De mais a mais, o próprio autor reconhece a existência de vários precedentes jurisprudenciais, de Tribunais do País inteiro, inclusive do Superior Tribunal de Justiça (Resp 148897-MG, Rel. Min. Ruy Rosado de Aguiar) reconhecendo a união estável ou sociedade de fato homoafetivas, tanto para efeitos patrimoniais, como para o de guarda de filho do parceiro falecido, do que é exemplo o conhecido caso da cantora Cássia Eller. O Tribunal de Justiça do Rio Grande do Sul chegou a tratar da questão em Provimento de sua Corregedoria-Geral (n. 06/04-CGJ) introduzindo na Consolidação Normativa Notarial Registral norma segundo a qual “As pessoas plenamente capazes, independentemente da identidade ou oposição de sexo, que vivam uma relação de fato duradoura, em comunhão afetiva, com ou sem compromisso patrimonial, poderão registrar documentos que digam respeito a tal relação. As pessoas que pretendam constituir uma união afetiva na forma anteriormente referida também poderão registrar os documentos que a isso digam respeito” (parágrafo único do art. 215).

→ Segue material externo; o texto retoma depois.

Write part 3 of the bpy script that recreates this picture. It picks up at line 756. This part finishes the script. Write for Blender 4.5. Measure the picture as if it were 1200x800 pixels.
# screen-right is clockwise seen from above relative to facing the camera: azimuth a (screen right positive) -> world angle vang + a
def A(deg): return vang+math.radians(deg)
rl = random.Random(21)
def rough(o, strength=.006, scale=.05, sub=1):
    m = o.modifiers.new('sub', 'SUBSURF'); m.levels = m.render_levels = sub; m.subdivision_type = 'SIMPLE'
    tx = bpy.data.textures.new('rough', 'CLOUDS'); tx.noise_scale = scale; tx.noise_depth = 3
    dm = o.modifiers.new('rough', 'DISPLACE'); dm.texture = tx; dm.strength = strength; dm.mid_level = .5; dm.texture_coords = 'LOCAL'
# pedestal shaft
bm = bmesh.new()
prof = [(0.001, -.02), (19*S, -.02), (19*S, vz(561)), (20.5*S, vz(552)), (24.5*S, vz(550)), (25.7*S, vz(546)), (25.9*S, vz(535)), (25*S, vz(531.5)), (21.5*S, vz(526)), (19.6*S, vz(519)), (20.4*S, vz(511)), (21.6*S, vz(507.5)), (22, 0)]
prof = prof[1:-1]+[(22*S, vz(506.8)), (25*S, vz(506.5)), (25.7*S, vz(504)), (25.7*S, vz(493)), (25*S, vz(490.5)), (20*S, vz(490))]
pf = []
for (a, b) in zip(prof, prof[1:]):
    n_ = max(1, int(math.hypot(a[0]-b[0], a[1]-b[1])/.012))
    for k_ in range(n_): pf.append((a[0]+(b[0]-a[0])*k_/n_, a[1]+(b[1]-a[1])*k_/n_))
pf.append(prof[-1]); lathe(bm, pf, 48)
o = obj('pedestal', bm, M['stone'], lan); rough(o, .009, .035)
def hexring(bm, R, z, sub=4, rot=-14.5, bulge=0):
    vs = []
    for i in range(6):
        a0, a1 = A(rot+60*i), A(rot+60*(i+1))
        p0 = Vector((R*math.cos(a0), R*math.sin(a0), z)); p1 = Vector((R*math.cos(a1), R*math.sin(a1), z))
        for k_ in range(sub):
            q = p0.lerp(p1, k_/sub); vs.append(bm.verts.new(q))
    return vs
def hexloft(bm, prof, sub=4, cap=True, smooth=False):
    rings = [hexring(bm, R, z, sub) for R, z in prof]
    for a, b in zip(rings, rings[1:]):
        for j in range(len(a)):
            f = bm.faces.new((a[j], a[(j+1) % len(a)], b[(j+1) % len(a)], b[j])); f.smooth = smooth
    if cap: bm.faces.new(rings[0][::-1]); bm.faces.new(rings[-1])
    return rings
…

Ou seja, ainda que não haja no ordenamento jurídico vigente norma que trate direta e claramente da questão ora proposta, os casos concretos estão obtendo algum respaldo no âmbito judicial, certamente também na esfera penal, quando a questão disser respeito a discriminação e à violação da honra.

Uma decisão liminar determinando a celebração formal de casamento entre pessoas do mesmo sexo sobre não ser conveniente, por implicar em alteração da ordem social e atentar à segurança jurídica, pode, até, acarretar efeito contrário ao pretendido, na eventualidade de não ser confirmada pelas instâncias superiores, quando o caminho possivelmente aberto venha a ser fechado com ainda maior resistência jurídica e social.

Por estas razões, INDEFIRO a liminar requerida.

Citem-se os réus expedindo-se as necessárias Cartas Precatórias, fornecendo o autor as peças para formação.

Intime-se.

Guaratinguetá, 26 de janeiro de 2005.